"""

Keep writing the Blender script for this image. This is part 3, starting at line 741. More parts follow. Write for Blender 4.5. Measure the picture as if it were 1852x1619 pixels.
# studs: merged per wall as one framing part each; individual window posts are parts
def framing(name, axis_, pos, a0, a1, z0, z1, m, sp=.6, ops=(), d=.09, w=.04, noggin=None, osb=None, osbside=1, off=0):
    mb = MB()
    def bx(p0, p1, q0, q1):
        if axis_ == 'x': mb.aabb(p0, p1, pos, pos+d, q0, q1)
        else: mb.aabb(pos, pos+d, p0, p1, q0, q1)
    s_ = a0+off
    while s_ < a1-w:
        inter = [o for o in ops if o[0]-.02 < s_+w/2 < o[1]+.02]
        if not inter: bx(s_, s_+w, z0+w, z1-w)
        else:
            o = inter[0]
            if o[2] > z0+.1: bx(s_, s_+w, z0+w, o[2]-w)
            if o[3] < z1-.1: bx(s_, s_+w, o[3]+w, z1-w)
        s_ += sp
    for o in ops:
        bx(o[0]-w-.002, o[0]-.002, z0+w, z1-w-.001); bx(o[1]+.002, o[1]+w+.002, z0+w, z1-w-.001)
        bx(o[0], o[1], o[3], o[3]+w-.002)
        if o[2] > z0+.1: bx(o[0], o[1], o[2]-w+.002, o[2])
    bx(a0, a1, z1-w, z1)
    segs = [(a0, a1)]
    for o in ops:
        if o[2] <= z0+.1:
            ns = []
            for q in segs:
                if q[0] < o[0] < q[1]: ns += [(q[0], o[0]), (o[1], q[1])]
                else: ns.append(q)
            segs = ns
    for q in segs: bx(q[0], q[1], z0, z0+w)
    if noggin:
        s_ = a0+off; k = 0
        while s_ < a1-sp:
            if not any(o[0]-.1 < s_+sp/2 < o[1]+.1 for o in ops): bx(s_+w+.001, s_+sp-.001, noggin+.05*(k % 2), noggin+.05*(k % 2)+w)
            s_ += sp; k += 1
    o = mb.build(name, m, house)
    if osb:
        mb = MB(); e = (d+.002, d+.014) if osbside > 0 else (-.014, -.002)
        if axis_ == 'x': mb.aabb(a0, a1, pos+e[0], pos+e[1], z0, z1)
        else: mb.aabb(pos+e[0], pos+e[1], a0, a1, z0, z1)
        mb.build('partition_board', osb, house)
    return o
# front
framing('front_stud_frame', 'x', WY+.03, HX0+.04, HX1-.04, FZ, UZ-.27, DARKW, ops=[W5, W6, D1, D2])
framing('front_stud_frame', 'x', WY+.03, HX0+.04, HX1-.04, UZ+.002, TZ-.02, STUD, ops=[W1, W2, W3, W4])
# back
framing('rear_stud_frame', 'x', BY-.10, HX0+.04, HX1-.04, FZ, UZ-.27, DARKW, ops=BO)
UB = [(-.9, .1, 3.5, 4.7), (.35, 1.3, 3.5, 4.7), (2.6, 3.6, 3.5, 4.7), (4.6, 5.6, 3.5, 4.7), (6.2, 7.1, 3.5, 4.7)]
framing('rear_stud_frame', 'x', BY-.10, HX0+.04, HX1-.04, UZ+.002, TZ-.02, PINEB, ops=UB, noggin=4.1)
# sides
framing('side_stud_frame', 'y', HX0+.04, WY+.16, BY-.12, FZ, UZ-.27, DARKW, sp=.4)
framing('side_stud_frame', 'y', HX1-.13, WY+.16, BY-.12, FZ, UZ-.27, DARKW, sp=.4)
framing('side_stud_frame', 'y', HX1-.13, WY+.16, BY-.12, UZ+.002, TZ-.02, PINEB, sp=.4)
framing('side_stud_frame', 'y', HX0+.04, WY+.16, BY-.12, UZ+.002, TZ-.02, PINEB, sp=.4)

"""
"""

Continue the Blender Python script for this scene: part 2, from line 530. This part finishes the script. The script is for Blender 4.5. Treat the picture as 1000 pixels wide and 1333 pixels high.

"""

• What is needed:
Copy every line of the records above that holds the word "This".

• Answer:
Keep writing the Blender script for this image. This is part 3, starting at line 741. More parts follow. Write for Blender 4.5. Measure the picture as if it were 1852x1619 pixels.
Continue the Blender Python script for this scene: part 2, from line 530. This part finishes the script. The script is for Blender 4.5. Treat the picture as 1000 pixels wide and 1333 pixels high.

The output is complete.